Sketch of Margaret Vater Longley. 24 May 1894. San Francisco Examiner, p. 1.
After she and Elias moved to California in 1885, in an effort to improve his poor health, Margaret took up her work with the Women’s Suffrage Association of Los Angeles, serving as its president in 1890. A few years later, she expanded her political horizons and became active in the People’s Party, advocating that the party include a women’s suffrage plank in its platform and serving as a delegate to and vice-president of the party’s state convention in Sacramento in 1894 (Yasuoka n.d.).

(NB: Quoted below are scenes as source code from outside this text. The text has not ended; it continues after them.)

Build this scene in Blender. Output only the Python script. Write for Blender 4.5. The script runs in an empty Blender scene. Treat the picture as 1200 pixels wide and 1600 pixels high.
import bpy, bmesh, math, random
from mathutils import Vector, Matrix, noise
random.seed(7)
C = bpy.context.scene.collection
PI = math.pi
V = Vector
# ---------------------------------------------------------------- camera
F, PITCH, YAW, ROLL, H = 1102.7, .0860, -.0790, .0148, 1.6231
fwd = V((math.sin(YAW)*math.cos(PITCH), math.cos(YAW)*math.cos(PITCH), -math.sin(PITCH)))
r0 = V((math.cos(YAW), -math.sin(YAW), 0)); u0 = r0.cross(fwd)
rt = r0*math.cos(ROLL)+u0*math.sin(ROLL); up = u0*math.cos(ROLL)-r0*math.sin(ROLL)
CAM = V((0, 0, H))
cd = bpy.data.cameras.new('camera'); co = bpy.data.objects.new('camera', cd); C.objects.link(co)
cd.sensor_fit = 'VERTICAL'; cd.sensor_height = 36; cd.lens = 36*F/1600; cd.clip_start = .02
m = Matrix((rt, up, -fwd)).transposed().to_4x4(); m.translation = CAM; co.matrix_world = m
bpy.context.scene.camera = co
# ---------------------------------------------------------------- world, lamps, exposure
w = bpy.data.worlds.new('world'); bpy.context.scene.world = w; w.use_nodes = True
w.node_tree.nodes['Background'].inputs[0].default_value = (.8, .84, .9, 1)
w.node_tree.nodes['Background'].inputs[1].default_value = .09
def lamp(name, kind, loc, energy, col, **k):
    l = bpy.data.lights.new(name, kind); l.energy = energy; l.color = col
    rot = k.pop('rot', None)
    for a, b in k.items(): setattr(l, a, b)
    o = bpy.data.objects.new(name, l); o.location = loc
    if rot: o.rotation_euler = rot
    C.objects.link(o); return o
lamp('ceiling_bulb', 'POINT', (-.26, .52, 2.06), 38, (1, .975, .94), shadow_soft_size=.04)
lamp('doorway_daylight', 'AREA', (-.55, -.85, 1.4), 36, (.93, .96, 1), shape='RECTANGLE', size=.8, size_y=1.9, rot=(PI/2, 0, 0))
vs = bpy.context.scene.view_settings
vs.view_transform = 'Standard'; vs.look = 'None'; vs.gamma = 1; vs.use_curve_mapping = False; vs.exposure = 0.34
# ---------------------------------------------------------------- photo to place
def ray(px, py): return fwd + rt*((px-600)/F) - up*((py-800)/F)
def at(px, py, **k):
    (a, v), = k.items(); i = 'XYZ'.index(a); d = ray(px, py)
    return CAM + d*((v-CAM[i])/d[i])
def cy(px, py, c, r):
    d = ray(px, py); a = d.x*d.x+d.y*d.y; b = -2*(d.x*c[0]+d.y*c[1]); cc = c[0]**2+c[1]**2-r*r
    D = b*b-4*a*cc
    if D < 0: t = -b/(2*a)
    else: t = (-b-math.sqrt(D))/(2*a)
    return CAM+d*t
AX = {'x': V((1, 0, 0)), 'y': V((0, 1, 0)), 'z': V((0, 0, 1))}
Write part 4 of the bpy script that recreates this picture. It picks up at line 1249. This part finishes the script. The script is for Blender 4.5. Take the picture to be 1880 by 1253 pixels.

In 1902, she led a group of 50 women to the Los Angeles city hall to demand to be registered to vote. When they were denied, they occupied the council chamber for some time. As the Los Angeles Herald described the scene:
Councilmen scattered as soon as they saw the Amazons, and the session of the city fathers was delayed for over an hour because the city legislators had abandoned the chambers. The women took charge of the chambers, and there was no one who would gainsay them the right to hold the legislative chambers until they were satisfied and willing to vacate (Aug 11, p. 1).
Thanks to the work of researcher Katherine Durack, Margaret’s (and Elias’s) contributions to the women’s suffrage movement were recently recognized with an historical marker in downtown Cincinnati. I look forward to seeing the marker the next time I’m in Cincinnati so I can pay tribute to the idealism and commitment of my Longley (and Vater) relatives. I only wish I could have been with Margaret occupying that city hall!
Margaret and Elias Longley historical marker on the National Votes for Women Trail. Downtown Cincinnati, Ohio. Photo courtesy of Katherine Durack.
[1] Henry Blackwell, husband of Lucy Stone, was an active suffragist and served many years as an officer of the American Woman Suffrage Association.
[2] The American Equal Rights Association split apart in 1869 over the question of whether its members should support suffrage for Black men, as was the case with the proposed 15th amendment to the constitution, or hold out for universal suffrage regardless of race or gender. The AWSA and NWSA represented these two positions and remained split until 1890 when they merged into a single organization. Margaret V. Longley does not seem to have had strong views on this issue as she was active in both groups.
Works Cited
Brown, Henrietta Brady. 1961. Some Venables of England and America and Brief Accounts of Families into Which Certain Venables Married. Cincinnati, OH: Kinderton Press.
Durack, Katherine. 2020. “Spelling Reform, Phonetic Type, and Woman Suffrage.” Ohio History Connection Blog.
Noyes, John Humphrey. 1870. “Prairie Home Community.” History of American Socialisms. Philadelphia: J.P. Lippincott & Co, pp. 316-27.
Stanton, Elizabeth Cady, Susan B. Anthony, and Matilda Joslyn Gage, eds. 1881. History of Woman Suffrage Vol II 1861-76. Rochester, NY.
Stanton, Elizabeth Cady, Susan B. Anthony, and Matilda Joslyn Gage, eds. 1886. History of Woman Suffrage Vol III 1876-85. Rochester, NY.
Yasuoka, Koichi and Motoko. n.d. “Elizabeth Margaret Vater Longley.” QWERTY People Archive.